The description of the Licensing Agreement set forth in this Item 1.01 is a summary of the material terms of the Licensing Agreement and is qualified in its entirety by reference to the copy of the Licensing Agreement filed as Exhibit 10.95 to this Current Report on Form 8-K.


Item 9.01 Financial Statements and Exhibits

(d) Exhibits

 

Exhibit 10.94    Letter Agreement, effective October 2, 2006, between Samuel Aaron International and Charles & Colvard, Ltd.*
Exhibit 10.95    Licensing Agreement, dated October 2, 2006, between Samuel Aaron International and Charles & Colvard, Ltd.

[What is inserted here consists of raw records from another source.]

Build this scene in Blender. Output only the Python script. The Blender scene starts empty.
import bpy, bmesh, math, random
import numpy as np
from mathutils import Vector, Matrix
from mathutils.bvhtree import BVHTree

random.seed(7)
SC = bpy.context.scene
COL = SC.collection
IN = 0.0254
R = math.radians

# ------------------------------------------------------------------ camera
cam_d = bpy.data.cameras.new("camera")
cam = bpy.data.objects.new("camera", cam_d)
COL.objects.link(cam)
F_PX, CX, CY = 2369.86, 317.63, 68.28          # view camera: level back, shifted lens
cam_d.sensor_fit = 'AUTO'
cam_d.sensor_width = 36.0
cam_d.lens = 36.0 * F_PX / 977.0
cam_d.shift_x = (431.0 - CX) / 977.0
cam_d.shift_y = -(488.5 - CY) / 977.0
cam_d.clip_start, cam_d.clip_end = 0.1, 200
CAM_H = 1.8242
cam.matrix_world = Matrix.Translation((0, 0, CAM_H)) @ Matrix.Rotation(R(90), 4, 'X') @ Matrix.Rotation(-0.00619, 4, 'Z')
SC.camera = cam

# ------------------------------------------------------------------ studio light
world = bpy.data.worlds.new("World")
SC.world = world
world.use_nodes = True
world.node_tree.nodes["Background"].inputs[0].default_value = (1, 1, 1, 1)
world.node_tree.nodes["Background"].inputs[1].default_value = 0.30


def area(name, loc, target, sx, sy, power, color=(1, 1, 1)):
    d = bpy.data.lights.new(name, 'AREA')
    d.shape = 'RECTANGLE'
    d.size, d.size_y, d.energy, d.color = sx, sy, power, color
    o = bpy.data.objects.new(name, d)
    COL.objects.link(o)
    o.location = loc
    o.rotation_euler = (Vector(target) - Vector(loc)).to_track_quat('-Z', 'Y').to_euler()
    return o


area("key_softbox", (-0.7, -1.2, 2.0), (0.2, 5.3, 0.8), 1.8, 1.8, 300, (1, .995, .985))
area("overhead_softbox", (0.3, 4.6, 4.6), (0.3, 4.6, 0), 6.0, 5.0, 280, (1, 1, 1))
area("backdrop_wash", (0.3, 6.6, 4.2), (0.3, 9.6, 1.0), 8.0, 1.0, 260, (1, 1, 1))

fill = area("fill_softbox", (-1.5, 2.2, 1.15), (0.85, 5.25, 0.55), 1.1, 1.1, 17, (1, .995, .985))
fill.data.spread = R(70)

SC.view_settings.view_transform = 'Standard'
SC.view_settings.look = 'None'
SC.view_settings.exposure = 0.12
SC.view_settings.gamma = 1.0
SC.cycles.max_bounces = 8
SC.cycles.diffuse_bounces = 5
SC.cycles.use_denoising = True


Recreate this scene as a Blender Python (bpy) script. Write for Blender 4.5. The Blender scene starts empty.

* Portions of this Exhibit have been omitted and filed separately with the Securities and Exchange Commission as part of an application for confidential treatment pursuant to the Securities Exchange Act of 1934, as amended.


SIGNATURE

Pursuant to the requirements of the Securities Exchange Act of 1934, the registrant has duly caused this report to be signed on its behalf by the undersigned hereunto duly authorized.

 

Charles & Colvard, Ltd.
By:  

/s/ James R. Braun

  James R. Braun
  Vice President of Finance
  & Chief Financial Officer

Date: October 6, 2006


EXHIBIT INDEX

 

Exhibit No.  

Exhibit Description

Exhibit 10.94   Letter Agreement, effective October 2, 2006, between Samuel Aaron International and Charles & Colvard, Ltd.*
Exhibit 10.95   Licensing Agreement, dated October 2, 2006, between Samuel Aaron International and Charles & Colvard, Ltd.

* Portions of this Exhibit have been omitted and filed separately with the Securities and Exchange Commission as part of an application for confidential treatment pursuant to the Securities Exchange Act of 1934, as amended.